Heritage Voices:

Empowering & Celebrating Biliteracy

Stephanie Ortiz, Branson High School, Branson, Missouri

Heritage Voices:

Introduction

  • The Heritage Voices: Empowering & Celebrating Biliteracy project aims to support heritage speakers in developing their bilingual and biliterate abilities. Given the large population of Spanish-speaking students in our district, our primary goal is to provide resources and guidance to heritage speakers to successfully navigate the Seal of Biliteracy (SoBL) requirements while celebrating their achievements in their home languages.

My project specifically focused on literacy development within our Heritage Speakers Spanish courses. However, resources and additional support are provided for students outside of these courses.
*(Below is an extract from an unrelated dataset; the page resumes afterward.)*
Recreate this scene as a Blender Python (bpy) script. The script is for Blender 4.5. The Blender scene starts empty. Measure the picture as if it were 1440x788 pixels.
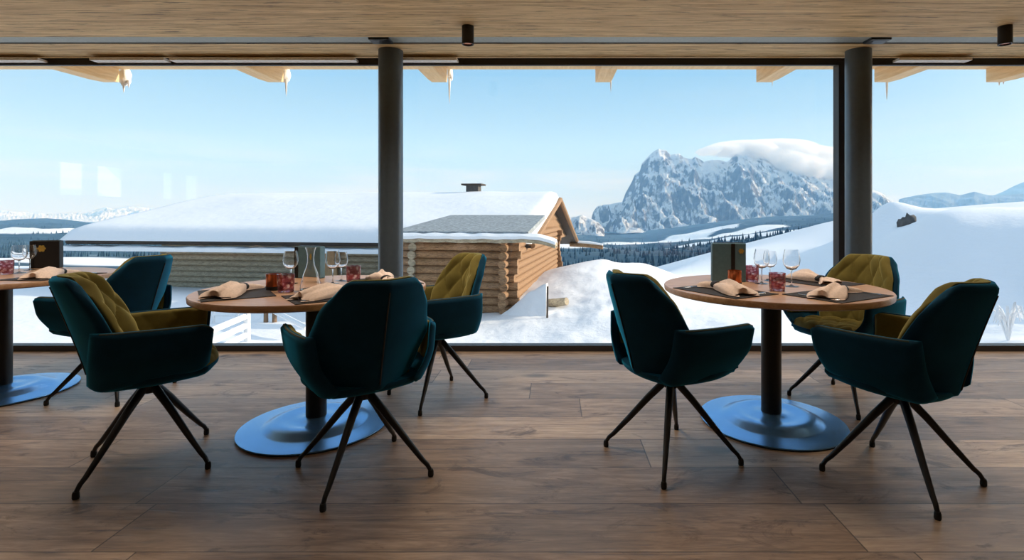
import bpy, bmesh, math, random
import numpy as np
from mathutils import Vector, Matrix, noise

R = math.radians
SUN, SKYHI, EXPO, HAZE, FILL_LAMP, GLOW = 6.2, 1.35, 0.0, 1.2e-4, 62, 4.0
C = bpy.context.scene.collection
random.seed(7)

# ------------------------------------------------------------------ camera (pinhole, level)
F, VX, VY, H = 731.8, 777.9, 301.5, 1.13          # focal length and vanishing point for a 1440x788 frame, eye height
cam_d = bpy.data.cameras.new('camera')
cam = bpy.data.objects.new('camera', cam_d); C.objects.link(cam)
cam.location = (0, 0, H); cam.rotation_euler = (R(90), 0, 0)
cam_d.sensor_width = 36; cam_d.lens = F / 1440 * 36
cam_d.shift_x = -(VX - 720) / 1440; cam_d.shift_y = -(394 - VY) / 1440
cam_d.clip_start = 0.05; cam_d.clip_end = 40000
bpy.context.scene.camera = cam

def P(px, py, Y):                                  # survey helper: sight line at depth Y -> world point
    return Vector(((px - VX) / F * Y, Y, H - (py - VY) / F * Y))
def G(px, py, z):                                  # sight line meets the level z
    Y = F * (H - z) / (py - VY)
    return Vector(((px - VX) / F * Y, Y, z))

# ------------------------------------------------------------------ materials
def srgb(r, g, b):
    f = lambda c: c / 12.92 if c <= .04045 else ((c + .055) / 1.055) ** 2.4
    return (f(r / 255), f(g / 255), f(b / 255), 1)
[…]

I hope this project will continue to support linguistic developments in Heritage Spanish speakers year after year. 

Step-by-Step Plan

Before the beginning of the school year

  • Research resources and exam materials for AAPPL/OPI/WPT tests
  • Identify culturally relevant and age-appropriate texts to increase reading proficiency
  •  Research and identify scaffolded text to support literacy development 
  • Purchase materials 
  • Set an introduction to the Seal of Biliteracy meeting time within the first couple weeks of the school year
  •  Set dates for sociocultural presentations and create a rubric 
  • Set AAPPL/OPI/WPT exam dates 

Year Round

  • Students in Heritage Spanish courses build literacy and bilingual skills through practice in the classroom.
  • Reading through novels and magazines
  • Writing in journals, creating stories, and expository works
  • Speaking through “Charla con los Vecinos” conversations with AP Spanish students and presentations 
  • Listening to authentic materials via music or telenovelas 

August

  • Conduct a meeting to discuss the purpose and requirements of the Missouri Seal of Biliteracy with interested students.
  • Hold secondary meetings with senior students to outline the project and identify languages for testing.

August to November

  • Students conduct cultural research and complete sociocultural projects comparing their cultures with those associated with their intended testing languages.

December

  • Students present their sociocultural competence projects to a panel of foreign language instructors.

February (early):

  • Organize study sessions to prepare students for exams covering listening, writing, reading, and speaking components.

February

  • Spanish AAPPL exam.

March

  • OPI/WPT exams 

May

  • Present SoBL awards and honor cords to successful recipients and candidates during the World Language Showcase 

Timeline

See plan above.

Budget

Cajas de Cartón by Francisco Jimenez

Senderos Fronterizos by Francisco Jimenez

Short Stories in Spanish for Intermediate Learners

Scholastic Magazines: “Ahora” and “El Sol”

Punto y Comma: Digital Subscription

Spanish Seal of Biliteracy AAPPL Test Practice Bundle

Button Maker

What did it look like?

Sustainability

This project can be sustained by following the steps outlined and using the purchased materials to continue literacy development for Heritage Spanish speakers. Additionally, pairing native, heritage, and Spanish second-language learners in groups is an excellent way to strengthen bilingual and biliteracy skills for all students. Given that this is the first year that the purchased resources were utilized within the Heritage Speakers courses, as the years progress, more students from this program will benefit from instruction and test for the Seal of Biliteracy. 

Reflections

This mini-grant project and the Show Me Multiliteracy program taught me a lot. First, it can be challenging to find authentic material that is scaffolded and engaging for high school students. Many texts in Spanish that are scaffolded to a lower level are aimed at younger age groups. It took a lot of work to identify material that would benefit students at different literacy levels, but the magazines I found were excellent resources! If needed, you can pair the articles with audio to provide additional support for students. 

Second, the English proficiency requirements set by DESE can be challenging for ELs to achieve, so some Heritage Speakers may meet Spanish proficiency standards but not English ones. To earn the Missouri SoBL, students must demonstrate English proficiency in one of the following: proficient EOC score, ACT score of 18 on the English or Reading position, or a 4.0 on the WIDA Access exam. We are working to combat this by closely collaborating with the EL department, working through texts together, and developing shared units to reinforce objectives in both languages.

Despite the challenges and learning curve in biliteracy instruction, this project successfully supported heritage speakers in acquiring the Missouri Seal of Biliteracy. In the first year, three Spanish heritage speakers earned their Seal. As this project continues to be implemented, the number of students who earn their Seal will continue to increase. I am incredibly proud of the students’ hard work and linguistic development. I aim to continue expanding and improving the program to empower more students in their bilingual and biliterate abilities.